About the author

 Hi!










I'm Gregor (*1961), author of three books (in German, I'm afraid):

·        My most recent book is about the question, whether or not the supernatural dimension, in which religious and spiritually oriented people believe, does exist:
Das Übernatürliche: Fakt oder Fake?
Weltbuch Verlag, Sargans / Schweiz, Mai 2021

·         In 2014, I published a book about what thinkers of classical and biblical antiquity have thought concerning the meaning of life: 
Von Homer zu Jesus. Sinnangebote der klassischen  und biblischen Antike
Selfpublishing 2014/2018 

·        My first book was about how people lived in Jesus' days, and how Jesus may have affected some of them.
Leben zur Zeit Jesu. Ein Doku-Drama zum Schmökern
First published as "Das Rätsel von Hagalil" at Pattloch Verlag München, 2008
Re-Published via Selfpublishing, 2016
 

Raised in a Catholic family, I was very enthusiastic about faith until around the age of 14, when I started doubting God's existence. 

Since then, again and again I have tried to put my convictions concerning God on solid ground. Around the age of 21, I thought I had made it and felt ready for becoming a missionary. I did an agricultural apprenticeship, intending to live as a farmer in an African monastery. My idea was to provide physical as well as mental nourishment to the poor. What a misjudgment! I wasn't good for one or the other.

Having realized that, I caught up on high school and started studying philosophy in Bamberg, Germany, intending to prove God's existence once and for all. But Immanuel Kant convinced me that proving God's existence is impossible. Philosophy, I thought, has failed in solving the crucial question and today only deals with trivial matters. 

Disappointed, I quit the subject, turned to German studies and became a teacher of German as a Foreign Language.
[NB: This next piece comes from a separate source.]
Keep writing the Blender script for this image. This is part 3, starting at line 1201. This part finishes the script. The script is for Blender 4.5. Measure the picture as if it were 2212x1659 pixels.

I married and was teaching German in Prague at Charles University and at the Goethe-Institut for some years. During that time, my two children were born. Later, I returned to Germany and was working for 17 years as a copy-writer for various agencies, enterprises and organisations like Brot für die Welt, Clariant, Deutsche Telekom, ING, Knorr-Bremse and Siemens Enterprise Communications.

In 2015, I took part in a course for volunteers supporting people at the end of life and volunteered for some months in a hospice in Wiesbaden, Germany. That experience made me see matters of faith from another perspective: What if our faith will turn upside down when facing death? And what are your arguments in favour of an afterlife good for? In the hospice, they were never required.

In 2016, when many refugees arrived in Germany, there was an urgent need for teachers of German as a Second Language. So I returned to my previous profession, and I have been working as a teacher for immigrants ever since.

I am a member of a small liberal church, misleadingly called the “Old Catholic Church”, and of the “Netzwerk Nahtoderfahrung”, the German branch of the International Association for Near-Death Studies (IANDS). For both, I'm writing articles from time to time. I'm divorced on good terms and happily re-married.